Designed by a Turkish architect, the Faisal Masjid is shaped like a desert Bedouin tent. It is an iconic symbol in the capital.
Faisal Mosque
The exceptional architecture of the Faisal Mosque sets it apart from almost every other mosque in the world. The historic landmark’s unique triangular design was inspired by the Bedouin tents erected in the middle of the deserts. However, the most noteworthy feature of the mosque is the absence of a traditional dome.
Instead of the conventional design of a round dome surrounded by minarets, the Faisal Mosque boasts a tent-like structure with sharp angles comprising eight sides of a concrete shell. The matching minarets surrounding the main structure are each about 259 feet tall and have a circumference of 10×10 meters. The entire Faisal Mosque is covered with white marble.
The area surrounding the main structure is remarkable. The grounds of the Faisal Mosque comprise well-maintained, lush green courtyards, porticoes, and fountains. A circular pond at the mosque’s entrance leads to a larger pond and the staircase for the main prayer hall.
The Faisal Mosque’s total area is around 10 Kanal, and its interior is just as spectacular.
The majestic ceiling of the main prayer hall is about 40 meters high and adorned with a grand Turkish chandelier surrounded by smaller ones. The walls feature the stunning calligraphic work of renowned Pakistani artist Sadequain. An outstanding sculpture of the Holy Quran is also placed in the main hall.
Interior of faisal mosque
The mosque can accommodate about 3 lakh people at a time, making it the biggest mosque in Pakistan currently.
Faisal Mosque in Islamabad also has a separate prayer hall for women, a large ablution area, a museum, a lecture hall, a library, a café, and a small gift shop near the entrance. Quaid-e-Azam Auditorium is also located on the grounds of Faisal Mosque.
In 1988, following the death of former President General Muhammad Zia-ul-Haq, a mausoleum dedicated to him was constructed adjacent to the mosque. His funeral prayers considered the largest funeral congregation in Pakistan’s history, were also held at Faisal Mosque.
It is important to mention that Vedat Dalokay, the architect of the Faisal Mosque, received the esteemed Aga Khan Award for Architecture for his extraordinary design. The mosque has become one of the best examples of contemporary Islamic architecture in the world.

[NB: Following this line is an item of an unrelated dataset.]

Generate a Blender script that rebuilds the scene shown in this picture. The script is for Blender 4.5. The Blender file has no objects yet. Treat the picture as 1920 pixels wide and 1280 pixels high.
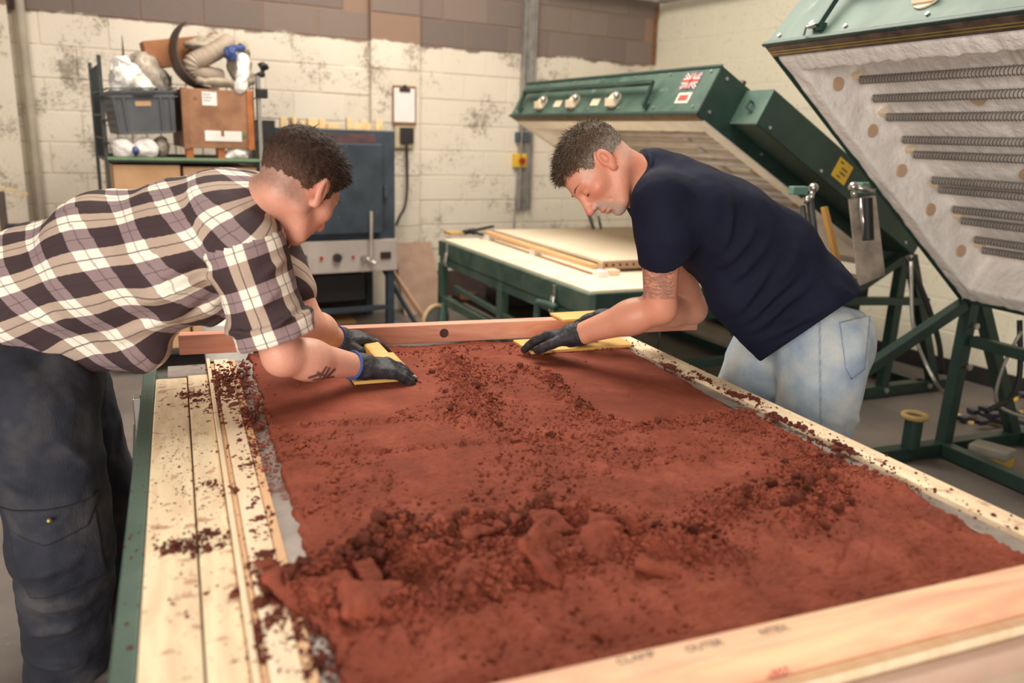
import bpy, math, random
import numpy as np
from mathutils import Vector, Matrix
R_ = random.Random(7)
sc = bpy.context.scene
# ---------------- camera ----------------
FPX = 1557.0; HC = 1.6
_Y = np.array([322-960, 640-232, -FPX]); _X = np.array([4930-960, 640-386, -FPX])
_Y = _Y/np.linalg.norm(_Y); _X = _X-_Y*_X.dot(_Y); _X = _X/np.linalg.norm(_X); _Z = np.cross(_X, _Y)
RC = np.array([_X, _Y, _Z])
cam = bpy.data.objects.new('camera', bpy.data.cameras.new('camera'))
sc.collection.objects.link(cam); sc.camera = cam
mw = Matrix(RC.tolist()).to_4x4(); mw.translation = (0, 0, HC); cam.matrix_world = mw
cam.data.sensor_width = 36; cam.data.lens = 36*FPX/1920; cam.data.clip_end = 60
cam.data.dof.use_dof = True; cam.data.dof.focus_distance = 2.35; cam.data.dof.aperture_fstop = 2.2
# ---------------- light ----------------
w = bpy.data.worlds.new('world'); sc.world = w; w.use_nodes = True
w.node_tree.nodes['Background'].inputs[0].default_value = (1.0, .93, .85, 1)
w.node_tree.nodes['Background'].inputs[1].default_value = .40
def area(name, loc, target, sx, sy, power, col):
    l = bpy.data.lights.new(name, 'AREA'); l.shape = 'RECTANGLE'; l.size = sx; l.size_y = sy; l.energy = power; l.color = col
    o = bpy.data.objects.new(name, l); sc.collection.objects.link(o); o.location = loc
    o.rotation_euler = (Vector(target)-Vector(loc)).to_track_quat('-Z', 'Y').to_euler(); return o
area('skylight_lamp', (1.6, 4.2, 4.3), (1.6, 4.2, 0), 2.2, 4.0, 260, (1, .93, .82))
area('door_daylight', (-2.6, -2.4, 1.7), (2.4, 2.6, 1.1), 3.0, 2.6, 290, (1, .93, .84))
sc.view_settings.view_transform = 'Standard'; sc.view_settings.look = 'None'
sc.view_settings.gamma = 1; sc.view_settings.use_curve_mapping = False; sc.view_settings.exposure = 0.12
# ---------------- helpers ----------------
def ray(px, py): return RC@np.array([px-960, 640-py, -FPX])
OC = np.array([0, 0, HC])
def PD(px, py, D): return OC+ray(px, py)*D/FPX
def onz(px, py, z):
    d = ray(px, py); return OC+d*(z-HC)/d[2]
def ony(px, py, y):
    d = ray(px, py); return OC+d*(y/d[1])
def srgb(r, g, b):
    f = lambda c: (c/255/12.92 if c/255 <= .04045 else ((c/255+.055)/1.055)**2.4)
    return (f(r), f(g), f(b), 1)
def link(o): sc.collection.objects.link(o)
def thing(name, label, cat, loc=(0, 0, 0), rz=0, group=None):
    o = bpy.data.objects.new(name, None); link(o); o.location = [float(v) for v in loc]; o.rotation_euler = (0, 0, rz); o.empty_display_size = .05
    o['label'] = label; o['category'] = cat
    if group: o['group'] = group
    return o
def tag(o, label, cat, group=None, kind=None):
    o['label'] = label; o['category'] = cat
    if group: o['group'] = group
    if kind: o['kind'] = kind
    return o
class NT:
    def __init__(s, m): s.t = m.node_tree; s.n = s.t.nodes; s.l = s.t.links
    def new(s, ty, **k):
        q = s.n.new(ty)
        for a, b in k.items():
            if a.startswith('i_'):
                kk = a[2:]; kk = int(kk) if kk.isdigit() else kk.replace('_', ' ')
                if hasattr(b, 'is_linked'): s.l.new(b, q.inputs[kk])
                else: q.inputs[kk].default_value = b
            else: setattr(q, a, b)
        return q
    def ramp(s, fac, stops):
        q = s.n.new('ShaderNodeValToRGB'); s.l.new(fac, q.inputs[0]); e = q.color_ramp.elements
        while len(e) < len(stops): e.new(.5)
        for i, (p, c) in enumerate(stops): e[i].position = p; e[i].color = c if len(c) == 4 else (*c, 1)
        return q.outputs[0]
    def mix(s, fac, a, b, mode='MIX'):
        q = s.n.new('ShaderNodeMix'); q.data_type = 'RGBA'; q.blend_type = mode
        for k, v in ((0, fac), (6, a), (7, b)):
            if hasattr(v, 'is_linked'): s.l.new(v, q.inputs[k])
            else: q.inputs[k].default_value = v
        return q.outputs[2]
    def math(s, op, a, b=0.0, clamp=False):
        q = s.n.new('ShaderNodeMath'); q.operation = op; q.use_clamp = clamp
        for k, v in ((0, a), (1, b)):
            if hasattr(v, 'is_linked'): s.l.new(v, q.inputs[k])
            else: q.inputs[k].default_value = v
        return q.outputs[0]
    def noise(s, scale, detail=4, vec=None, rough=.55, dist=0, stretch=None):
        if vec is None:
            vec = s.new('ShaderNodeTexCoord').outputs['Object']
        if stretch:
            vec = s.new('ShaderNodeMapping', i_Vector=vec, i_Scale=stretch).outputs[0]
        return s.new('ShaderNodeTexNoise', i_Vector=vec, i_Scale=scale, i_Detail=detail, i_Roughness=rough, i_Distortion=dist).outputs[0]
def newmat(name):
    m = bpy.data.materials.new(name); m.use_nodes = True; t = NT(m); b = t.n['Principled BSDF']; return m, t, b
def mat(name, c1, c2=None, rough=.6, metal=0, scale=8, stretch=None, bump=.1, bscale=None, spots=None, detail=5, dist=0, ss=0, spec=.5, pos=None):
    m, t, b = newmat(name); c2 = c2 or tuple(v*.75 for v in c1[:3])+(1,)
    f = t.noise(scale, detail, stretch=stretch, dist=dist)
    col = t.ramp(f, [(.35, c1), (.65, c2)])
    if spots:
        sc_, th, cs = spots; g = t.noise(sc_, 3)
        g = t.ramp(g, [(th, (0, 0, 0)), (th+.06, (1, 1, 1))]); col = t.mix(g, col, cs)
    t.l.new(col, b.inputs['Base Color']); b.inputs['Roughness'].default_value = rough; b.inputs['Metallic'].default_value = metal
    b.inputs['Specular IOR Level'].default_value = spec
    if ss:
        b.inputs['Subsurface Weight'].default_value = ss; b.inputs['Subsurface Radius'].default_value = (.012, .004, .002); b.inputs['Subsurface Scale'].default_value = 1
    if bump:
        g = t.noise(bscale or scale*6, 4, stretch=stretch)
        bn = t.new('ShaderNodeBump', i_Strength=bump, i_Distance=.01, i_Height=g); t.l.new(bn.outputs[0], b.inputs['Normal'])
    return m
def newmesh(name, V, F, m, parent=None, smooth=False, bevel=0, auto=None):
    me = bpy.data.meshes.new(name); me.from_pydata([tuple(map(float, v)) for v in V] if not isinstance(V, np.ndarray) else V.tolist(), [], F if not isinstance(F, np.ndarray) else F.tolist())
    me.update()
    for mm in (m if isinstance(m, (list, tuple)) else [m]): me.materials.append(mm)
    o = bpy.data.objects.new(name, me); link(o)
    if parent is not None: o.parent = parent
    if smooth: me.shade_smooth()
    if bevel:
        md = o.modifiers.new('bevel', 'BEVEL'); md.width = bevel; md.segments = 2; md.limit_method = 'ANGLE'; md.harden_normals = False
    if auto: me.shade_smooth(); me.set_sharp_from_angle(angle=math.radians(auto))
    return o
class MB:
    def __init__(s): s.v = []; s.f = []
    def add(s, V, F):
        k = len(s.v); s.v += [np.array(v, float) for v in V]; s.f += [tuple(i+k for i in f) for f in F]; return s
    def box(s, c, size, M=None):
        c = np.array(c, float); h = np.array(size)/2; V = []
        for z in (-1, 1):
            for y in (-1, 1):
                for x in (-1, 1):
                    p = h*np.array([x, y, z]); V.append(c+(M@p if M is not None else p))
        return s.add(V, [(0, 2, 3, 1), (4, 5, 7, 6), (0, 1, 5, 4), (2, 6, 7, 3), (0, 4, 6, 2), (1, 3, 7, 5)])
    def b2(s, lo, hi):
        lo = np.array(lo, float); hi = np.array(hi, float); return s.box((lo+hi)/2, hi-lo)
    def beam(s, a, b, w, h, up=(0, 0, 1), ext=0):
        a = np.array(a, float); b = np.array(b, float); d = b-a; L = np.linalg.norm(d); d = d/L; up = np.array(up, float)
        if abs(d.dot(up)) > .98: up = np.array([0, 1., 0]) if abs(d[1]) < .9 else np.array([1., 0, 0])
        x = np.cross(d, up); x /= np.linalg.norm(x); z = np.cross(x, d)
        return s.box((a+b)/2, (w, L+ext*2, h), np.array([x, d, z]).T)
    def cyl(s, a, b, r, n=14, r2=None, cap=True):
        a = np.array(a, float); b = np.array(b, float); r2 = r if r2 is None else r2; d = b-a; d = d/np.linalg.norm(d)
        u = np.cross(d, [0, 0, 1] if abs(d[2]) < .9 else [1, 0, 0]); u /= np.linalg.norm(u); v = np.cross(d, u); V = []
        for p, q in ((a, r), (b, r2)):
            for i in range(n):
                t = 2*math.pi*i/n; V.append(p+q*(math.cos(t)*u+math.sin(t)*v))
        F = [(i, (i+1) % n, n+(i+1) % n, n+i) for i in range(n)]
        if cap: F += [tuple(range(n-1, -1, -1)), tuple(range(n, 2*n))]
        return s.add(V, F)
    def tube(s, pts, r, n=8):
        pts = [np.array(p, float) for p in pts]; V = []; F = []; pu = None
        for i, p in enumerate(pts):
            d = pts[min(i+1, len(pts)-1)]-pts[max(i-1, 0)]; d = d/(np.linalg.norm(d)+1e-9)
            if pu is None: pu = np.cross(d, [0, 0, 1] if abs(d[2]) < .9 else [1, 0, 0])
            u = pu-d*pu.dot(d); u /= np.linalg.norm(u); pu = u; v = np.cross(d, u); rr = r[i] if hasattr(r, '__len__') else r
            for k in range(n):
                t = 2*math.pi*k/n; V.append(p+rr*(math.cos(t)*u+math.sin(t)*v))
            if i:
                for k in range(n): F.append(((i-1)*n+k, (i-1)*n+(k+1) % n, i*n+(k+1) % n, i*n+k))
        F += [tuple(range(n-1, -1, -1)), tuple(range(len(V)-n, len(V)))]
        return s.add(V, F)
    def ball(s, c, r, n=10, sq=(1, 1, 1)):
        V = []; F = []
        for i in range(n+1):
            for k in range(n*2):
                a = math.pi*i/n; t = math.pi*k/n; V.append(np.array(c)+r*np.array([math.sin(a)*math.cos(t)*sq[0], math.sin(a)*math.sin(t)*sq[1], math.cos(a)*sq[2]]))
        m = n*2
        for i in range(n):
            for k in range(m): F.append((i*m+k, (i+1)*m+k, (i+1)*m+(k+1) % m, i*m+(k+1) % m))
        return s.add(V, F)
    def quad(s, a, b, c, d, t=.001):
        a, b, c, d = [np.array(q, float) for q in (a, b, c, d)]; n = np.cross(b-a, d-a); n = n/np.linalg.norm(n)*t
        return s.add([a, b, c, d, a+n, b+n, c+n, d+n], [(3, 2, 1, 0), (4, 5, 6, 7), (0, 1, 5, 4), (1, 2, 6, 5), (2, 3, 7, 6), (3, 0, 4, 7)])
    def tor(s, c, R, r, ax=(0, 0, 1), n=24, m=8):
        ax = np.array(ax, float); ax /= np.linalg.norm(ax); u = np.cross(ax, [1, 0, 0] if abs(ax[0]) < .9 else [0, 1, 0]); u /= np.linalg.norm(u); v = np.cross(ax, u); V = []; F = []
        for i in range(n):
            t = 2*math.pi*i/n; e = math.cos(t)*u+math.sin(t)*v
            for k in range(m):
                q = 2*math.pi*k/m; V.append(np.array(c)+e*(R+r*math.cos(q))+ax*r*math.sin(q))
        for i in range(n):
            for k in range(m): F.append((i*m+k, ((i+1) % n)*m+k, ((i+1) % n)*m+(k+1) % m, i*m+(k+1) % m))
        return s.add(V, F)
    def build(s, name, m, parent=None, bevel=0, smooth=False, auto=None, world=True):
        V = np.array(s.v)
        if parent is not None and world:
            q = parent; off = np.zeros(3)
            while q is not None: off = off+np.array(q.location); q = q.parent
            V = V-off
        if V is None or parent is None:
            lo = V.min(0); hi = V.max(0); c = np.array([(lo[0]+hi[0])/2, (lo[1]+hi[1])/2, lo[2]]); o = newmesh(name, V-c, s.f, m, None, smooth, bevel, auto); o.location = c; return o
        return newmesh(name, V, s.f, m, parent, smooth, bevel, auto)
def struct(o, parent=None): o['kind'] = 'structure'; return o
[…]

18. Grand Jamia Mosque, Lahore

Location: Lahore, Punjab
The seventh largest mosque in the world, this mosque can accommodate 25,000 worshipers indoors, while the courtyard and corridor leading to the main halls of worship can accommodate 70,000. Located in Lahore’s Bahria Town, the Grand Jamia Mosque is among the largest in the world. The mosque is a very recent addition to the city, having been built in 2014.
Grand Jamia Mosque, Lahore
The mosque possesses a magnificent grand dome with twenty smaller domes and four intricately designed minarets, each 165 feet tall. The outdoors is laid with 4 million hand-crafted Multani tiles. The interior is embellished with marbled floors, tailor-made chandeliers, and elegant carpets imported from Turkey.
Grand Jamia Mosque, Lahore under clouds
This mosque has various floors, with one reserved for women and the others assigned for religious schooling, as well as an Islamic art gallery.

19. Jamia Al-Kauthar

Location: Islamabad
Jamia Al-Kauthar Mosque is adjacent to the Shia seminary Al-Kauthar University. Its iconic dome is about 30 meters high from the ground level, and its 15-meter diameter makes it one of the largest in the country.
Jamia al kauthar islamabad
The mosque at Jamia Al Kauthar, with a capacity of 2,500 worshippers, is a masterpiece of modern Islamic architecture. The iconic dome of this mosque is 100 feet (30 meters) high from the ground level; its 50 feet (15 meters) diameter makes the dome one of the largest in the country.
The calligraphy of Surah Dahar is engraved on fine rosewood, whereas the writings of Surah Yaseen, 99 names of Allah, and 14 Masomeen are artistically carried out on Cedar. Another stunning feature of this mosque is its 27-foot (8.4-meter) tall chandelier installed in the centre, comprising 72,000 Belgian crystals. This 1.2-ton chandelier and its 313 lights add immense beauty to the prayer hall.

20. Shahi Mosque, Chitral

Location: Chitral, Khyber Pakhtunkhwa

The Shahi mosque of Chitral was built by Shuja ul-Mulk in 1924. Constructed from pure white marble, the mosque is unique in sculptural art. The building truly represents the culture and traditions of Chitral. Its beauty is further enhanced by tall chinar trees on its three sides that can be seen from any part of the Chitral town.
Red dome on mosque
The mosque is distinguished by its five snow-white domes, one on each of its four sides, a larger one in the centre on the front side, and two minarets of about 120 feet each. The mosque’s hall is delicately decorated with murals and hanging lamps. The hall can accommodate about 3,000 worshipers at a time, and additional space is available in the garden attached to one of its entrance gates.
The mosque was built in 1924 by masons from Lahore who were hired specifically for their experience of Mughal architecture. The mosque was built to replicate Lahore’s Badshahi Masjid on a miniature scale, and as such, it is the first building of its kind in Chitral, using red sandstones and marble.